The book, which was published last month by Civil Coping Mechanisms, provides an intimate look at Higgs’ fears, secrets and fantastic ponderings as he prepared for the birth of his son.
“We all have these thoughts — about our fears, our fantasies, those strange things you think about when your mind wanders,” Higgs said. “We just don’t put them down on paper. I did. If we do put them down, we do it like [author] Steven King and assign those thoughts to a character in our story, which frees you of responsibility for those thoughts since they belong to your character, not you.
“I’m not hiding behind a character,” he said. “I am allowing myself to say, ‘I have these feelings and have these thoughts.’”
Christopher Higgs
The stream-of-consciousness memoir started out as a writing experiment inspired by William Faulkner’s “As I Lay Dying.” Faulkner allegedly wrote his book in little more than two months in 1929, writing only in the evenings — while working a nightshift at a coal-burning power plant, without a plan or direction, and without a single edit to his manuscript before sending it to his publisher.
Taking up the challenge, Higgs decided to conduct what he called “The Faulkner Experiment.” Higgs wrote the first things that came to his mind each evening over the course of a year, from Oct. 25, 2012, to Oct. 25, 2013. Instead of fiction, Higgs’ stream of consciousness turned into an amalgamation of his thoughts — from ponderings about the Los Angeles Lakers basketball team and television shows to how much coffee he drank that day — as he and his wife, CSUN English lecturer Caitlin Newcomer, transitioned from graduate school to the working world and prepared for the arrival of their son.
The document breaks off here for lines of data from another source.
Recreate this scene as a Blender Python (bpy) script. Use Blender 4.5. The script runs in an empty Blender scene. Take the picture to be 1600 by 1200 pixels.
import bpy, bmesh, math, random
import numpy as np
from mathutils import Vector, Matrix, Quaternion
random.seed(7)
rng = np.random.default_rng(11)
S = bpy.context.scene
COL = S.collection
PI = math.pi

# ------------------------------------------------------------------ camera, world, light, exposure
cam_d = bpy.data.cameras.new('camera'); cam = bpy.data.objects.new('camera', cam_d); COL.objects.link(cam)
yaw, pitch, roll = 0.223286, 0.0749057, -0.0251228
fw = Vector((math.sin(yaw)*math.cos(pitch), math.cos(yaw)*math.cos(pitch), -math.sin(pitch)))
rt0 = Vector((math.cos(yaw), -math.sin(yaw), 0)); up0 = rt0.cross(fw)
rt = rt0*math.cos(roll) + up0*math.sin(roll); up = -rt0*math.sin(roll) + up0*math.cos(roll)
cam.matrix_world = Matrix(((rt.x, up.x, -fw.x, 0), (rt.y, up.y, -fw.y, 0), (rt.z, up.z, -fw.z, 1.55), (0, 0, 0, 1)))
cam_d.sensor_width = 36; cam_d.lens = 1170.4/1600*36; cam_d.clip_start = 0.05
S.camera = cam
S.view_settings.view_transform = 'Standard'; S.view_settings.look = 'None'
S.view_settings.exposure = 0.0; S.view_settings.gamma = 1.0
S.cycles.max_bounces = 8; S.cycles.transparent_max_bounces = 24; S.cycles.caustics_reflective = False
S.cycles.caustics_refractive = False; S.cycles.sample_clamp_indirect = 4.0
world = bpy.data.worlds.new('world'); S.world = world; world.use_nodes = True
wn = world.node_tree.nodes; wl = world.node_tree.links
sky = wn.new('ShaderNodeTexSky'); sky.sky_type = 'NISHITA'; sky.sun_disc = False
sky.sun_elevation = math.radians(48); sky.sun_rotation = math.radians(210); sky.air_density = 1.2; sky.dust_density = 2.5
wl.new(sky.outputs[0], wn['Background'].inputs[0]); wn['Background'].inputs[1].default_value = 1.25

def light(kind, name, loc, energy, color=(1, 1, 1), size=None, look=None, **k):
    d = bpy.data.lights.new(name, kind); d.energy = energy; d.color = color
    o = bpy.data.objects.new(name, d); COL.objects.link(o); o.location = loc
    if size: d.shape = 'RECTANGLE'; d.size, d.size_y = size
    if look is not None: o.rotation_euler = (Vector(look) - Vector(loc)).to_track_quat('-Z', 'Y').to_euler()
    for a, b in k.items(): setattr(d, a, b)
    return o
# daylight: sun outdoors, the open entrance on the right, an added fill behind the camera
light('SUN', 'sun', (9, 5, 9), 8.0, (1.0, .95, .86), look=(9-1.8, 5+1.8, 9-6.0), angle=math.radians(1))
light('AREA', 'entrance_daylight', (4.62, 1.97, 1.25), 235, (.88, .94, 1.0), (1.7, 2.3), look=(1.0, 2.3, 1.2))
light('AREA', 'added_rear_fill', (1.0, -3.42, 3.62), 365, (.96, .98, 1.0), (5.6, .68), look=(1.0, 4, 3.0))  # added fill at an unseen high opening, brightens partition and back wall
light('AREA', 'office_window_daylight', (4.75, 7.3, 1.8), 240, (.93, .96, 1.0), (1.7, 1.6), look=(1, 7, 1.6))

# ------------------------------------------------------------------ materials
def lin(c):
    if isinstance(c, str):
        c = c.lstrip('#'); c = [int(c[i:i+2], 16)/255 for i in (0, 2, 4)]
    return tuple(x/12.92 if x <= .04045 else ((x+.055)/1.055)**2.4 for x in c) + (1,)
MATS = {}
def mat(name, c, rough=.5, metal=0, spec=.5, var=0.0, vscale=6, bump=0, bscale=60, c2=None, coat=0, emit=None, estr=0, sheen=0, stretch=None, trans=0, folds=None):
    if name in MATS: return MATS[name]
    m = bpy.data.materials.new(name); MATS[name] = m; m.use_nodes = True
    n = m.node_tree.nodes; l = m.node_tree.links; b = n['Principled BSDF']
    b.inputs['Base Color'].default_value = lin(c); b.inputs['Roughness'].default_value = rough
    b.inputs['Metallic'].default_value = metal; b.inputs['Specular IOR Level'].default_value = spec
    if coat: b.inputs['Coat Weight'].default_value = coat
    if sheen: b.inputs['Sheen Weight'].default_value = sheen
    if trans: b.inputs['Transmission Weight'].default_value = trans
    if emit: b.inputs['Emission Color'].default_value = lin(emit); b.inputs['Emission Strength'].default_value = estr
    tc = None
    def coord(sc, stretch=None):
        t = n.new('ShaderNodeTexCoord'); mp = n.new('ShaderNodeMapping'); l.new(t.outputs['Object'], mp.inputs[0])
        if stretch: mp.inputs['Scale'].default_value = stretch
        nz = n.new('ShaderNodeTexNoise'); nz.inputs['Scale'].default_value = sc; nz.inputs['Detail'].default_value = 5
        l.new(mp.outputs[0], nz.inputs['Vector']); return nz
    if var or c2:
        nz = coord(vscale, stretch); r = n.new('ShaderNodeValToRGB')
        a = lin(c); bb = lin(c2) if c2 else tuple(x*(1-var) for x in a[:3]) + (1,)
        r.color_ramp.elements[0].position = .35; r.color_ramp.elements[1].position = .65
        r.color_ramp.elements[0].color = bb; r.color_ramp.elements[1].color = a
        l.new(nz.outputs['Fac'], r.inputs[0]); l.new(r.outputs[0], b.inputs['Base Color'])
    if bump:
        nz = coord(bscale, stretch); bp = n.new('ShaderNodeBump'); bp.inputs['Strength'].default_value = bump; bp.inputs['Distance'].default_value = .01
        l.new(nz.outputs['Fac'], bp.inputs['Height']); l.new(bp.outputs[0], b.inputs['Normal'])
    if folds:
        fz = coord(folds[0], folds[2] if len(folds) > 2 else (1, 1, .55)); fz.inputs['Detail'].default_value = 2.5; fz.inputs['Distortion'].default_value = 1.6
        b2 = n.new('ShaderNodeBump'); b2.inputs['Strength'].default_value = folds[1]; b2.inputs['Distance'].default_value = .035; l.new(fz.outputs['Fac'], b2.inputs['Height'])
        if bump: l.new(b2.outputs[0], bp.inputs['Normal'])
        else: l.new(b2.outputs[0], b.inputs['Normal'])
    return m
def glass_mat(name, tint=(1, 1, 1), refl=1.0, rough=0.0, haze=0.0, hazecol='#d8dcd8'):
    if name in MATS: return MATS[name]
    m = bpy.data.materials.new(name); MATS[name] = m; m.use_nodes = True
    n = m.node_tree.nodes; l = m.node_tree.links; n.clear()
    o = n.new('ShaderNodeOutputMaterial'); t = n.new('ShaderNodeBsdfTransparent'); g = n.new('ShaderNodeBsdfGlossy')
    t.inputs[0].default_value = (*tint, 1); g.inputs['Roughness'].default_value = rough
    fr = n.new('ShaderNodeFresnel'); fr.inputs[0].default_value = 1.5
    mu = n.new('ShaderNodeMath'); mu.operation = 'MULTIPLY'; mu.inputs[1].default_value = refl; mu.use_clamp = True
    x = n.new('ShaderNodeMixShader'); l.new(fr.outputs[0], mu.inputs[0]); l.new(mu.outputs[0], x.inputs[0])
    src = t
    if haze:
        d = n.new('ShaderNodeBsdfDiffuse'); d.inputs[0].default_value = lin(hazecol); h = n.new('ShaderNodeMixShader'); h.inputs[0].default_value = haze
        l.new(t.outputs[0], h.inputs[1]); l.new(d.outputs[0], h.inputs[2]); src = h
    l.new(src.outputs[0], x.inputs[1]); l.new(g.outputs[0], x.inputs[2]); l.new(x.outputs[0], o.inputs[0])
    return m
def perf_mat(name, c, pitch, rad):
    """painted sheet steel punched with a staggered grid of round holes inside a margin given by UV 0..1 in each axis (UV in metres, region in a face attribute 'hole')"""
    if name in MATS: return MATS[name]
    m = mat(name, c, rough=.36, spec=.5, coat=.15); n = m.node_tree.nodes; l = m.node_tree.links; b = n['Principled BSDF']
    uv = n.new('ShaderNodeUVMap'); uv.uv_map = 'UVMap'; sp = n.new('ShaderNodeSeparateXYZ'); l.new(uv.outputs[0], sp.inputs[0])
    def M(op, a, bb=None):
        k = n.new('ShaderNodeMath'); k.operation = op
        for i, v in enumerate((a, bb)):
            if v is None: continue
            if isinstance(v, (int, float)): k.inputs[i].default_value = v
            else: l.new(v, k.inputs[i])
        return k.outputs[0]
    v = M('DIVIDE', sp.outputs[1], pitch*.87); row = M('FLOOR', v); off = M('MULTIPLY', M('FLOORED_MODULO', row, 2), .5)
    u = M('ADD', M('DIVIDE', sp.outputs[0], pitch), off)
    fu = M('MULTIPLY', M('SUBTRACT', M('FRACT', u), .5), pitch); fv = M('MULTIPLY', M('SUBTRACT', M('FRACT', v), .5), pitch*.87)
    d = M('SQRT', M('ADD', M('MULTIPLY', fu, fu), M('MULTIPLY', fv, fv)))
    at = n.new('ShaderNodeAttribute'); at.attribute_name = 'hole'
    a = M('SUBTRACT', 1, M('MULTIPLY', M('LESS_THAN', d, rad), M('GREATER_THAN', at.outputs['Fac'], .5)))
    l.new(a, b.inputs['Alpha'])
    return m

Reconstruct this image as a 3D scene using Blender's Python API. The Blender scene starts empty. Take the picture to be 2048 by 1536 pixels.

“I thought I was going to write a novel, with made-up characters and made-up settings,” Higgs said. “That’s what I had always done until this book. I write mostly fiction. But when I sat down, something else happened. I talked to my publisher right before [the book] came out, and she said, ‘I think this lays you bare from the get-go.’ It’s my third book, and it’s the riskiest thing I’ve ever done.”
Despite the risk, Higgs said the book seemed to be a natural evolution of his interests in modernist and post-modernist literature and his desire to push literary boundaries.
“I’ve always been interested in the idea of the persona, and where the line is drawn between character and person,” he said. “In a sense, we all have different personas. There’s the person we are at work. The person we are at home. The person we are with our friends.
“When you say you know me, you only know a part of me,” he continued. “My students know one me, and my wife and son know someone else.”
“As I Stand Living” gives readers a glimpse of another side of Higgs — one, he said, whose mind jumped from topic to topic in seconds, ate too many sugar cookies and spent time pondering the fate of the Lakers, pop singer Taylor Swift, English literature and his son’s future.
Higgs’ other books include the novels “The Complete Works of Marvin K. Mooney,” published by Sator Press, and “ONE,” published by Roof Books. His shorter works have appeared widely in such and print and online venues as AGNI, Pleiades, Denver Quarterly, Post Road, Quarterly West and The Paris Review.